RESEARCH EXPERIENCES FOR UNDERGRADUATES AT THE UNIVERSITY OF NEBRASKA–LINCOLN
Dr. Cynthia Willis-Esqueda’s research group includes doctoral students pursuing the J.D. and current UNL undergraduates. The research focuses on racial and ethnic bias in the legal system, including the origins, content, manifestation, and implications of racial and ethnic bias. Dr. Willis-Esqueda’s research has focused on these areas in order to understand racial/ethnic disparity in its entirety within both civil and criminal law. One of the central issues for Dr. Willis-Esqueda’s research involves the identification of psychological processes that determine biases against specific racial/ethnic minorities in the legal system. What are the origins of such biases? How are such biases manifested in today’s legal decisions? What are the implications for such biases in the way the legal system handles disparities? What are the ramifications for racial minority communities when the legal system is discriminatory? In order to understand current issues of racial and ethnic disparity in the legal system and minority members’ treatment, an historical analysis of law and legal reasoning is crucial. Students engage in readings that outline historical and current legal definitions of and treatment toward specific racial/ethnic minorities. An appreciation of critical race theory and an understanding of law and legal reasoning, as a reflection of and method to maintain racial hierarchies and societal biases, informs the research endeavors.
Dr. Willis-Esqueda places special emphasis on issues facing American indigenous populations. One research area focuses on North American Indians and biases in civil and criminal law. Students in Dr. Willis Esqueda’s research lab have investigated legal and psychological issues in American Indian domestic violence (Tehee & Willis-Esqueda, in press; Willis-Esqueda, 2006), such as jurisdiction and prosecution, cultural definitions, and legal decision making in culpability assignment. The origins and manifestations of discrimination against American Indians in loan processing is another area of research. There is also a history of discrimination against Mexican Americans (Willis-Esqueda, 2007).

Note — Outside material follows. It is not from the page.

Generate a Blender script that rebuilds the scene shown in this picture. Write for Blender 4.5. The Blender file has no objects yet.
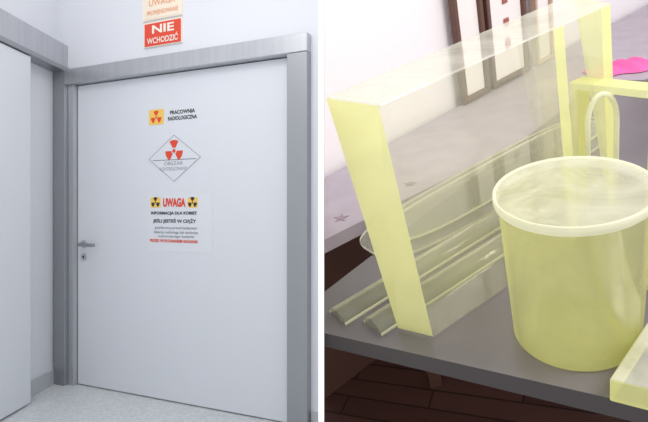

Students working with Dr. Willis-Esqueda will participate in a program of research, involving aversive racism against Mexican Americans, compared to European Americans, in legal decision making, and how biases against Mexican American clients can have negative ramifications for perceptions of the credibility and professionalism of defense attorneys, particularly Mexican American defense attorneys. Current projects also include an investigation of the degree to which Mexican American and European American attorneys are aware of such biases, and methods that could eliminate aversive racism against Mexican American defendants.